Print exactly the lines from the first one down to the line containing "md = fl_o.modifiers.new('edge', 'EDGE_SPLIT');", both ends included, with no pictures and nothing else.
------ DATASET CONTENT
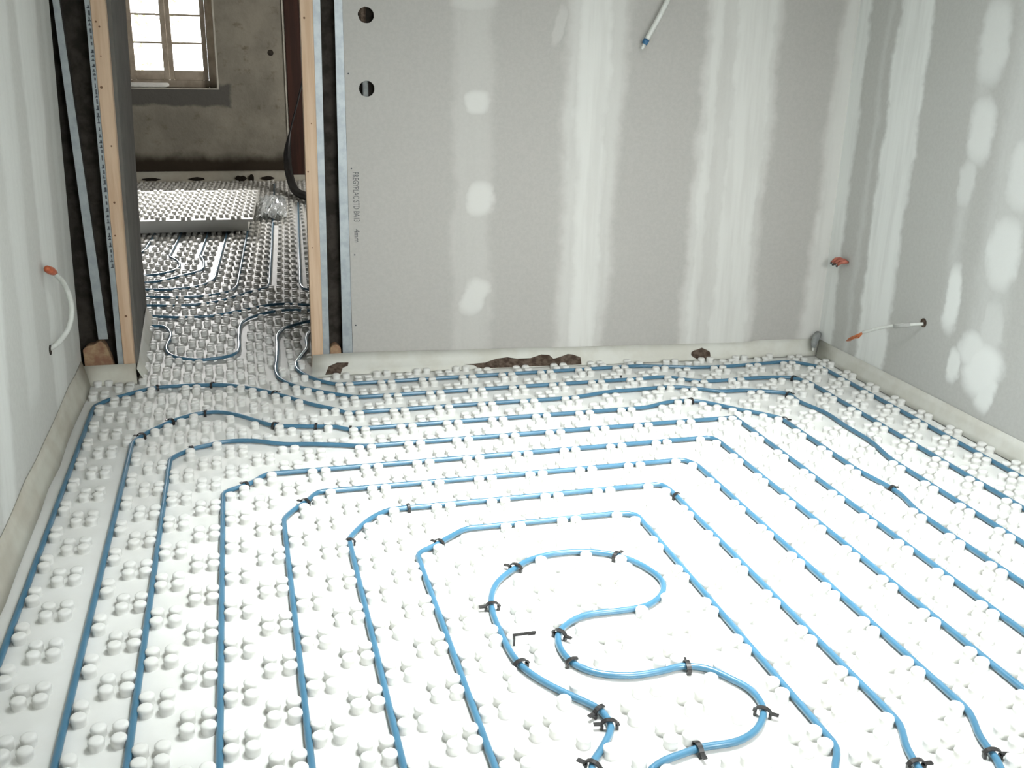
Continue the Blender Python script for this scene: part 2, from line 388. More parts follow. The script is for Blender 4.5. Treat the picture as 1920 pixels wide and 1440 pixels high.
WX0, WX1, WY0, WY1 = -0.768, 3.0, 4.84, 4.60     # left and right wall, partition line at its left and right end
def part_y(x):                                   # front of the partition
    return WY0 if x < 0.505 else WY0 + (WY1 - WY0) * (x - 0.505) / (WX1 - 0.505)
def floor_has(x, y):
    if y < -0.36: return False
    if y < 4.86:
        if x < -0.745 or x > 2.965: return False
        if -0.52 < x < 0.30: return True
        lim = part_y(x) - (0.045 if x < 0 else (0.14 - 0.036 * x))
        return y < lim
    if y < 6.02: return -0.50 - 0.045 * (y - 4.84) < x < (0.285 if y < 4.93 else 2.9)
    return -1.66 < x < 3.1 and y < 12.1
vs, fs = [], []
vs += [(-0.9, -0.42, 0), (3.15, -0.42, 0), (3.15, 12.3, 0), (-0.9, 12.3, 0), (-1.75, 5.9, 0), (-0.9, 5.9, 0), (-1.75, 12.3, 0)]
fs += [(0, 1, 2, 3, 5), (4, 5, 3, 6)]
for i in range(-24, 30):
    for j in range(-52, 78):
        if (i + j) % 2: continue
        for sx in (-1, 1):
            for sy in (-1, 1):
                x = GX + CELL * (i + 0.5) + sx * 0.0245
                y = GY + CELL * (j + 0.5) + sy * 0.0245
                if y > 5.3: x += 0.05 * (y - 5.3)
                if not floor_has(x, y): continue
                if y > 6.1 and x > 1.0: continue
                if y < 1.45 and not (-0.6 < x < 2.9): continue
                if blocked(x, y): continue
                stud(vs, fs, x, y, 0, seg=12 if y < 6 else 8)
fl_o = mesh_obj('floor', vs, fs, M['foam'], smooth=True)
tag(fl_o, 'white studded foam panels covering the room floor and the hall', kind='structure')
md = fl_o.modifiers.new('edge', 'EDGE_SPLIT'); md.split_angle = math.radians(50)

# ---------------------------------------------------------------- room shell
ZC = 2.55
wl = MB()
lean = 0.027
wl.hexa([(-0.86, -0.45, 0), (-0.768, -0.45, 0), (-0.768, 4.845, 0), (-0.86, 4.845, 0)],
        [(-0.86 + lean * ZC, -0.45, ZC), (-0.768 + lean * ZC, -0.45, ZC), (-0.768 + lean * ZC, 4.845, ZC), (-0.86 + lean * ZC, 4.845, ZC)])
m_left = wall_mat('filled_plasterboard_left', 1,
    [(4.15, 4.09, 4.40, 4.50, 0.035, 0.75, 0.10), (3.64, 3.62, 3.82, 3.95, 0.04, 0.45, 0.30), (3.06, 3.40, 3.24, 3.60, 0.04, 0.7, 0), (4.62, 4.62, 4.70, 4.72, 0.03, 0.30, 0.2),
     (2.3, 2.3, 2.6, 2.6, 0.05, 0.7, 0)],
    [], board=(0.56, 0.56, 0.53), comp=(0.76, 0.77, 0.74))
tag(wl.build('wall_left', m_left), 'left plasterboard wall with filled joints', kind='structure')

wr = MB().box(3.0, 3.1, -0.45, 4.62, 0, ZC)
m_right = wall_mat('filled_plasterboard_right', 1,
    [(4.475, 4.50, 4.75, 4.75, 0.02, 0.85, 0), (4.02, 4.028, 4.26, 4.273, 0.02, 0.95, 0), (4.33, 4.33, 4.37, 4.36, 0.02, 0.25, 0), (3.60, 3.61, 3.67, 3.67, 0.04, 0.30, 0.45),
     (3.30, 3.27, 3.48, 3.48, 0.05, 0.30, 0.25), (2.6, 2.6, 2.9, 2.9, 0.03, 0.8, 0)],
    [(3.62, 1.62, 0.085, 0.16, 0, 0.65), (3.61, 1.27, 0.075, 0.13, 0, 0.75), (3.645, 1.05, 0.05, 0.10, 0, 0.55), (3.615, 0.555, 0.050, 0.145, 0, 1.0),
     (3.36, 0.80, 0.085, 0.15, 0, 0.8), (3.33, 1.12, 0.08, 0.14, 0, 0.7), (3.36, 0.47, 0.06, 0.14, 0, 0.5), (3.535, 0.27, 0.042, 0.075, 0, 0.95), (3.36, 0.30, 0.10, 0.12, 0.5, 1.0),
     (3.43, 0.36, 0.09, 0.08, 0.6, 0.9), (3.31, 0.22, 0.05, 0.09, 0.3, 0.95), (3.10, 1.45, 0.07, 0.2, 0, 0.6)],
    board=(0.50, 0.50, 0.475), comp=(0.82, 0.835, 0.81))
wr_o = tag(wr.build('wall_right', m_right), 'right plasterboard wall with filled joints and screw spots', kind='structure')

# partition board with two round outlet holes: outline and holes filled, then thickened
PA = Vector((0.505, WY0, 0)); PB = Vector((WX1, WY1, 0)); PD = (PB - PA).normalized(); PN = Vector((PD.y, -PD.x, 0))  # PN points into the room
def pw(u, z, off=0.0):
    q = PA + PD * u + PN * off
    return Vector((q.x, q.y, z))
m_back = wall_mat('filled_plasterboard_partition', 0,
    [(1.005, 1.008, 1.195, 1.195, 0.03, 0.30, 0), (1.54, 1.55, 1.795, 1.85, 0.035, 0.62, 0), (1.60, 1.585, 1.765, 1.775, 0.04, 0.95, 0), (2.205, 2.225, 2.605, 2.61, 0.025, 0.62, 0), (2.36, 2.375, 2.58, 2.59, 0.03, 0.92, 0),
     (2.235, 2.24, 2.31, 2.32, 0.03, 0.88, 0), (2.88, 2.915, 3.05, 3.05, 0.03, 0.75, 0)],
    [(1.12, 1.305, 0.06, 0.055, 0, 0.85), (1.135, 0.85, 0.065, 0.085, 0, 0.85), (1.105, 0.36, 0.06, 0.10, -0.4, 0.85), (1.10, 1.76, 0.10, 0.05, 0, 0.5), (1.50, 1.66, 0.025, 0.09, -0.25, 0.35)])
bm = bmesh.new()
L_ = (PB - PA).length
loops = [[(0, 0), (L_, 0), (L_, ZC), (0, ZC)]]
HOLES = [(0.104, 1.680, 0.036), (0.100, 1.358, 0.036)]
for (hu, hz, hr) in HOLES:
    loops.append([(hu + hr * (1 + random.uniform(-.05, .05)) * math.cos(2 * math.pi * k / 22), hz + hr * (1 + random.uniform(-.05, .05)) * math.sin(2 * math.pi * k / 22)) for k in range(22)])
eds = []
for lp in loops:
    vv = [bm.verts.new(pw(u, z)) for u, z in lp]
    eds += [bm.edges.new((vv[i], vv[(i + 1) % len(vv)])) for i in range(len(vv))]
bmesh.ops.triangle_fill(bm, use_beauty=True, use_dissolve=False, edges=eds, normal=PN)
ret = bmesh.ops.extrude_face_region(bm, geom=bm.faces[:])
for v in [e for e in ret['geom'] if isinstance(e, bmesh.types.BMVert)]:
    v.co -= PN * 0.013
bmesh.ops.recalc_face_normals(bm, faces=bm.faces[:])
me = bpy.data.meshes.new('wall_back'); bm.to_mesh(me); bm.free(); me.materials.append(m_back)
wb = tag(link(bpy.data.objects.new('wall_back', me)), 'grey plasterboard partition with filled joints and two round holes', kind='structure')
core = MB()
c0, c1, c2, c3 = pw(-0.004, 0, -0.055), pw(L_, 0, -0.055), pw(L_, 0, -0.10), pw(-0.004, 0, -0.10)
core.hexa([c0, c1, c2, c3], [v + Vector((0, 0, ZC)) for v in (c0, c1, c2, c3)])
core.build('partition_core', M['void'], wb)
# brown sleeve and grey lump seen inside the two holes
h1 = MB(); h1.tube([pw(0.085, 1.60, -0.034), pw(0.088, 1.77, -0.034)], 0.017, 10); h1.build('brown_batten', M['earth'], wb)
h2 = MB(); h2.tube([pw(0.092, 1.30, -0.034), pw(0.094, 1.36, -0.032), pw(0.090, 1.42, -0.036)], 0.015, 8); h2.build('grey_conduit', M['grey_pvc'], wb)
for (u, z) in [(0.017, 1.424), (0.019, 0.994), (0.023, 0.579), (0.018, 0.223)]:
    s = MB(); s.tube([pw(u, z, -0.002), pw(u, z, 0.0012)], 0.0038, 10); s.build('screw', M['ink_dark'], wb)

def lettering(text, size, mat, name, parent, origin, right, down_dir, normal, squeeze=1.0):
    c = bpy.data.curves.new(name, 'FONT'); c.body = text; c.size = size; c.extrude = 0.0003; c.resolution_u = 3
    t = bpy.data.objects.new(name, c); COL.objects.link(t)
    bpy.context.view_layer.update()
    dg = bpy.context.evaluated_depsgraph_get()
    me2 = bpy.data.meshes.new_from_object(t.evaluated_get(dg))
    bpy.data.objects.remove(t)
    me2.materials.clear(); me2.materials.append(mat)
    o = bpy.data.objects.new(name, me2)
    link(o, parent)
    mw = Matrix((right, down_dir, normal)).transposed().to_4x4()
    for v in me2.vertices:
        p = Vector((v.co.x * squeeze, v.co.y, v.co.z))
        v.co = Vector(origin) + Vector(right) * p.x + Vector(down_dir) * p.y + Vector(normal) * p.z
    return o
# printed down the board's edge, reading downwards
lettering('PREGYPLAC STD BA13', 0.040, M['ink'], 'printed_lettering', wb, pw(0.024, 0.978, 0.0004), Vector((0, 0, -1)), PD, PN, 0.60)
lettering('4mm', 0.038, M['ink'], 'printed_lettering', wb, pw(0.024, 0.705, 0.0004), Vector((0, 0, -1)), PD, PN, 0.85)

# wall and window behind the camera, ceiling with a roof window: they shape the daylight
wf = MB()
wf.box(-0.86, 0.75, -0.55, -0.42, 0, ZC); wf.box(2.25, 3.1, -0.55, -0.42, 0, ZC); wf.box(0.75, 2.25, -0.55, -0.42, 0, 0.95); wf.box(0.75, 2.25, -0.55, -0.42, 2.15, ZC)
tag(wf.build('wall_front', M['paint']), 'wall behind the viewer with a window opening', kind='structure')
ce = MB()
x0, x1, y0, y1 = 0.60, 1.90, 1.80, 3.10
ce.box(-0.86, x0, -0.55, 4.9, ZC, ZC + 0.12); ce.box(x1, 3.1, -0.55, 4.9, ZC, ZC + 0.12); ce.box(x0, x1, -0.55, y0, ZC, ZC + 0.12); ce.box(x0, x1, y1, 4.9, ZC, ZC + 0.12)
for (a, b, c, d) in ((x0 - .05, x0, y0, y1), (x1, x1 + .05, y0, y1), (x0 - .05, x1 + .05, y0 - .05, y0), (x0 - .05, x1 + .05, y1, y1 + .05)):
    ce.box(a, b, c, d, ZC + 0.10, ZC + 0.42)
tag(ce.build('ceiling', M['paint']), 'ceiling with a roof window opening', kind='structure')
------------
- [SOLUTION TO THE PROBLEM]:
Continue the Blender Python script for this scene: part 2, from line 388. More parts follow. The script is for Blender 4.5. Treat the picture as 1920 pixels wide and 1440 pixels high.
WX0, WX1, WY0, WY1 = -0.768, 3.0, 4.84, 4.60     # left and right wall, partition line at its left and right end
def part_y(x):                                   # front of the partition
    return WY0 if x < 0.505 else WY0 + (WY1 - WY0) * (x - 0.505) / (WX1 - 0.505)
def floor_has(x, y):
    if y < -0.36: return False
    if y < 4.86:
        if x < -0.745 or x > 2.965: return False
        if -0.52 < x < 0.30: return True
        lim = part_y(x) - (0.045 if x < 0 else (0.14 - 0.036 * x))
        return y < lim
    if y < 6.02: return -0.50 - 0.045 * (y - 4.84) < x < (0.285 if y < 4.93 else 2.9)
    return -1.66 < x < 3.1 and y < 12.1
vs, fs = [], []
vs += [(-0.9, -0.42, 0), (3.15, -0.42, 0), (3.15, 12.3, 0), (-0.9, 12.3, 0), (-1.75, 5.9, 0), (-0.9, 5.9, 0), (-1.75, 12.3, 0)]
fs += [(0, 1, 2, 3, 5), (4, 5, 3, 6)]
for i in range(-24, 30):
    for j in range(-52, 78):
        if (i + j) % 2: continue
        for sx in (-1, 1):
            for sy in (-1, 1):
                x = GX + CELL * (i + 0.5) + sx * 0.0245
                y = GY + CELL * (j + 0.5) + sy * 0.0245
                if y > 5.3: x += 0.05 * (y - 5.3)
                if not floor_has(x, y): continue
                if y > 6.1 and x > 1.0: continue
                if y < 1.45 and not (-0.6 < x < 2.9): continue
                if blocked(x, y): continue
                stud(vs, fs, x, y, 0, seg=12 if y < 6 else 8)
fl_o = mesh_obj('floor', vs, fs, M['foam'], smooth=True)
tag(fl_o, 'white studded foam panels covering the room floor and the hall', kind='structure')
md = fl_o.modifiers.new('edge', 'EDGE_SPLIT'); md.split_angle = math.radians(50)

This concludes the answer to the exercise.